Nothing can eclipse a good writer

A couple of recessions ago, U. S. companies started to cut back on the their technical writing departments. Instead of large, stable writing groups, companies hired more contractors as needed, while a small core group tried to hold things together. Then outsourcing became the fashion, where documentation could be had for cheap. When you send development of your technical publications overseas, you bump your ability to communicate with customers a couple of steps down on the corporate priority ladder. It confirms the general idea that before you ship your product, you must check off the tech doc box.

So fifteen years ago, during the doldrums that followed the Y2K excitement, you started to hear technical writers say that the profession would not last much longer. It seemed to have no staying power, because no one wanted to hire a technical writer. I argued that companies always need people who can write, which means they need people who can do research and communicate what they learn. These skills are valuable no matter what job label you apply, because if a company can't communicate with its customers, it ceases to exist. Good writers seldom feel unneeded.
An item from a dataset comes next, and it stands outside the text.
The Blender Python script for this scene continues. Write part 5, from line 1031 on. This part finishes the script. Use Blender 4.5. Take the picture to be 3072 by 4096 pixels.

Here's an interesting thought, related to the function that writers perform in a company. As more companies evolve toward a service model, where customers essentially outsource a segment of their operations, good technical writing becomes altogether more critical. Both customers and internal customer service people need excellent, up to date information, ready to hand, to make the service model work. Because the technology you deliver changes so fast, good communication becomes a key bridge to success in a service model.

On the older model - where you simply sold a product - you could slide with inferior information because your competition's was just as bad, and customers put up with it. When customers pay out a substantial subscription fee every month or quarter, they'll be far less tolerant of an operation that looks even partially incompetent. So writers have become important people! A company cannot give good service if its representatives - who have to learn somehow - do not understand how to make a complicated operation work right for a particular customer.

Customers don't especially care just how their vendors implement a service model. They just want key IT and software operations to be totally reliable and, from their point of view, maintenance free. That does not happen with inferior documentation, nor does it happen without competent, technically proficient communicators.